“Above
us there are strip lights. They make the mine dim, not light.
The
ground is rough, uneven and dust coloured. As are the walls. As is the ceiling.
Perhaps
I expected roads made out of concrete, fake ceilings, a factory underground.
What I
see is more primitive
yet we
are on a truck driving through the mine, in the ground under the North Sea and
so
We are
far from primitive
yet we
are so close to the Earth that perhaps , and yes,
we are primitive.”
Excerpt from 2. The Picture in your head’, Joanna Brown
2012
In May 2012, Pauline
Woolley was one of 7 other artists invited by Rednile Projects to travel 1100
metres down and then 6 miles out underneath the North Sea to the workface of
Boulby Potash Mine in Cleveland.
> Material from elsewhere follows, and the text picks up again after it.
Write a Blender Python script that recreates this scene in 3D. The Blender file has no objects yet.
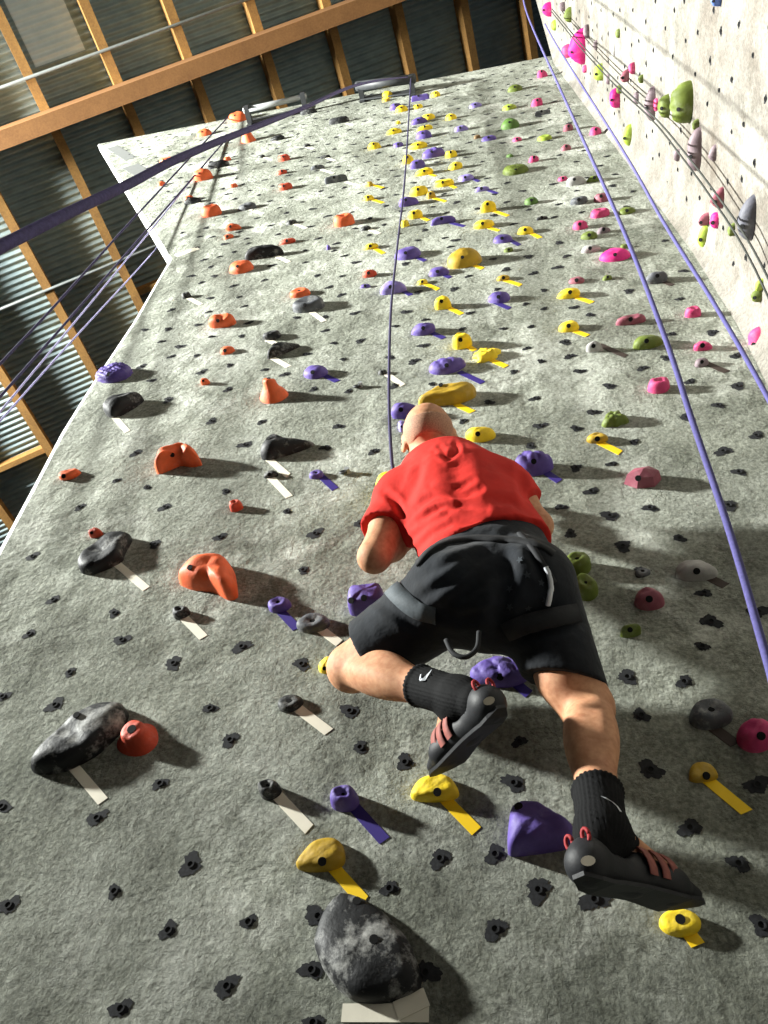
import bpy, math, random
import numpy as np
from mathutils import Vector, Matrix
from mathutils.bvhtree import BVHTree

random.seed(4)
SC = bpy.context.scene
COL = SC.collection

# ------------------------------------------------------------------ camera
FPX = 800.0
CAM = np.array([0.0, -1.65, 1.5])


def nrm(v):
    v = np.array(v, float)
    return v / np.linalg.norm(v)


_up = nrm([420 - 384, -119 - 512, FPX])
_left = nrm([-5253 - 384, 1205 - 512, FPX])
_left = nrm(_left - _up * _left.dot(_up))
ROT = np.stack([-_left, np.cross(_up, -_left), _up])     # rows: world x, y, z in camera axes


def ray(px, py):
    return ROT @ nrm([px - 384, py - 512, FPX])


def at(px, py, y):
    r = ray(px, py)
    return CAM + r * ((y - CAM[1]) / r[1])


def at_x(px, py, x):
    r = ray(px, py)
    return CAM + r * ((x - CAM[0]) / r[0])


def at_depth(px, py, d):
    return CAM + ROT @ (np.array([(px - 384) / FPX, (py - 512) / FPX, 1.0]) * d)


def proj(P):
    c = (np.atleast_2d(P) - CAM) @ ROT
    return np.stack([384 + FPX * c[:, 0] / c[:, 2], 512 + FPX * c[:, 1] / c[:, 2]], 1), c[:, 2]


cam_data = bpy.data.cameras.new('camera')
cam = bpy.data.objects.new('camera', cam_data)
COL.objects.link(cam)
cam_data.sensor_fit = 'VERTICAL'
cam_data.sensor_height = 24.0
cam_data.lens = FPX / 1024 * 24.0
cam_data.clip_start = 0.02
cam_data.clip_end = 200
m = Matrix.Identity(4)
for i in range(3):
    m[i][0] = ROT[i, 0]
    m[i][1] = -ROT[i, 1]
    m[i][2] = -ROT[i, 2]
    m[i][3] = CAM[i]
cam.matrix_world = m
SC.camera = cam


# ------------------------------------------------------------------ materials
def lin(c):
    return tuple(((x / 255) / 12.92 if x / 255 <= 0.04045 else ((x / 255 + 0.055) / 1.055) ** 2.4) for x in c)


def nodes(name):
    mt = bpy.data.materials.new(name)
    mt.use_nodes = True
    nt = mt.node_tree
    return mt, nt, nt.nodes['Principled BSDF']


def N(nt, t, **kw):
    n = nt.nodes.new(t)
    for k, v in kw.items():
        setattr(n, k, v)
    return n


def noise(nt, vec, scale, detail=4, rough=0.55):
    n = N(nt, 'ShaderNodeTexNoise')
    n.inputs['Scale'].default_value = scale
    n.inputs['Detail'].default_value = detail
    n.inputs['Roughness'].default_value = rough
    nt.links.new(vec, n.inputs['Vector'])
    return n.outputs['Fac']


def ramp(nt, fac, stops):
    r = N(nt, 'ShaderNodeValToRGB')
    e = r.color_ramp.elements
    while len(e) < len(stops):
        e.new(0.5)
    for el, (p, c) in zip(e, stops):
        el.position = p
        el.color = (*c, 1) if len(c) == 3 else c
    nt.links.new(fac, r.inputs['Fac'])
    return r.outputs['Color']


def mix(nt, fac, a, b, mode='MIX'):
    x = N(nt, 'ShaderNodeMix', data_type='RGBA', blend_type=mode)
    for s, v in ((x.inputs['Factor'], fac), (x.inputs['A'], a), (x.inputs['B'], b)):
        if isinstance(v, (int, float)):
            s.default_value = v
        elif isinstance(v, tuple):
            s.default_value = (*v, 1)
        else:
            nt.links.new(v, s)
    return x.outputs['Result']


def bump(nt, bsdf, h, strength, dist, prev=None):
    b = N(nt, 'ShaderNodeBump')
    b.inputs['Strength'].default_value = strength
    b.inputs['Distance'].default_value = dist
    nt.links.new(h, b.inputs['Height'])
    if prev is not None:
        nt.links.new(prev, b.inputs['Normal'])
    nt.links.new(b.outputs['Normal'], bsdf.inputs['Normal'])
    return b.outputs['Normal']


def coords(nt):
    return N(nt, 'ShaderNodeTexCoord').outputs['Object']


def simple(name, c, rough=0.6, var=0.25, scale=30, bs=0.3, bd=0.004, chalk=0.0, metal=0.0, spec=0.4):
    mt, nt, b = nodes(name)
    c = lin(c)
    v = coords(nt)
    f = noise(nt, v, scale)
    dark = tuple(x * (1 - var) for x in c)
    lite = tuple(min(1, x * (1 + var)) for x in c)
    colr = ramp(nt, f, [(0.3, dark), (0.7, lite)])
    if chalk:
        cf = ramp(nt, noise(nt, v, 14 if chalk < 0.7 else 11, 7, 0.7), [(0.53 if chalk < 0.7 else 0.49, (0, 0, 0)), (0.68, (chalk, chalk, chalk))])
        colr = mix(nt, cf, colr, lin((205, 205, 200)))
    nt.links.new(colr, b.inputs['Base Color'])
    b.inputs['Roughness'].default_value = rough
    b.inputs['Metallic'].default_value = metal
    b.inputs['Specular IOR Level'].default_value = spec
    if bs:
        bump(nt, b, noise(nt, v, scale * 5, 5), bs, bd)
    return mt


# ------------------------------------------------------------------ objects
def mesh(name, verts, faces, mats, parent=None, smooth=True, mi=None):
    me = bpy.data.meshes.new(name)
    me.from_pydata([tuple(map(float, v)) for v in verts], [], [tuple(map(int, f)) for f in faces])
    for x in (mats if isinstance(mats, (list, tuple)) else [mats]):
        me.materials.append(x)
    if smooth:
        me.polygons.foreach_set('use_smooth', [True] * len(me.polygons))
    if mi is not None:
        me.polygons.foreach_set('material_index', list(mi))
    me.update()
    o = bpy.data.objects.new(name, me)
    COL.objects.link(o)
    if parent is not None:
        o.parent = parent
    return o


def empty(name, loc):
    o = bpy.data.objects.new(name, None)
    o.empty_display_size = 0.05
    o.location = tuple(map(float, loc))
    COL.objects.link(o)
    return o


def tag(o, label=None, cat=None, group=None, kind=None):
    for k, v in (('label', label), ('category', cat), ('group', group), ('kind', kind)):
        if v:
            o[k] = v
    return o


class MB:
    def __init__(self):
        self.v, self.f, self.m = [], [], []

    def add(self, v, f, m=0):
        k = len(self.v)
        self.v += [np.array(x, float) for x in v]
        self.f += [tuple(i + k for i in q) for q in f]
        self.m += [m] * len(f)

    def box(self, c, ax, half, m=0):
        """box at c, axes = three rows, half sizes"""
        c = np.array(c, float)
        vs = [c + ax[0] * half[0] * a + ax[1] * half[1] * b + ax[2] * half[2] * d
              for a in (-1, 1) for b in (-1, 1) for d in (-1, 1)]
        self.add(vs, [(0, 1, 3, 2), (4, 6, 7, 5), (0, 4, 5, 1), (2, 3, 7, 6), (0, 2, 6, 4), (1, 5, 7, 3)], m)

    def bar(self, a, b, w, d, upv, m=0):
        a, b = np.array(a, float), np.array(b, float)
        t = nrm(b - a)
        s = nrm(np.cross(t, upv))
        u = np.cross(s, t)
        self.box((a + b) / 2, (t, s, u), (np.linalg.norm(b - a) / 2, w / 2, d / 2), m)

    def tube(self, pts, r, n=8, m=0, caps=True):
        pts = [np.array(p, float) for p in pts]
        rs = r if isinstance(r, (list, tuple, np.ndarray)) else [r] * len(pts)
        ref = np.array([0.31, 0.2, 0.93])
        vs, fs = [], []
        u = None
        for i, p in enumerate(pts):
            t = nrm(pts[min(i + 1, len(pts) - 1)] - pts[max(i - 1, 0)])
            if u is None:
                if abs(t.dot(ref)) > 0.9:
                    ref = np.array([1.0, 0, 0])
                u = nrm(np.cross(t, ref))
            else:
                u = nrm(u - t * u.dot(t))
            w = np.cross(t, u)
            for k in range(n):
                a = 2 * math.pi * k / n
                vs.append(p + rs[i] * (math.cos(a) * u + math.sin(a) * w))
        for i in range(len(pts) - 1):
            for k in range(n):
                fs.append((i * n + k, i * n + (k + 1) % n, (i + 1) * n + (k + 1) % n, (i + 1) * n + k))
        if caps:
            fs.append(tuple(range(n - 1, -1, -1)))
            fs.append(tuple(range((len(pts) - 1) * n, len(pts) * n)))
        self.add(vs, fs, m)

    def build(self, name, mats, parent=None, smooth=False):
        return mesh(name, self.v, self.f, mats, parent, smooth, self.m)


def spline(pts, per=8):
    pts = [np.array(p, float) for p in pts]
    P = [2 * pts[0] - pts[1]] + pts + [2 * pts[-1] - pts[-2]]
    out = []
    for i in range(1, len(P) - 2):
        for k in range(per):
            t = k / per
            a, b, c, d = P[i - 1:i + 3]
            out.append(0.5 * (2 * b + (c - a) * t + (2 * a - 5 * b + 4 * c - d) * t * t + (3 * b - a - 3 * c + d) * t ** 3))
    out.append(pts[-1])
    return out


def recentre(o, base):
    """put a single mesh object's origin at its base point"""
    b = Vector(tuple(map(float, base)))
    o.data.transform(Matrix.Translation(-b))
    o.location = b
    return o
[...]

Due to its depth, the mine is also home the UK’s
Dark Matter Research Laboratory.
No photographic or
electronic equipment could be taken into the mine so memory, a set of
laboratory overalls, some potash samples and a few jotted notes was all that
was captured during the intensive experience.
Industrial and artistic physical
processes have been at the core of the creation of the work. Photography, digital imaging, grid
drawings, photograms and darkroom printing have been used to create fictitious
primitive alien landscapes denoting above and below the ground of the mine.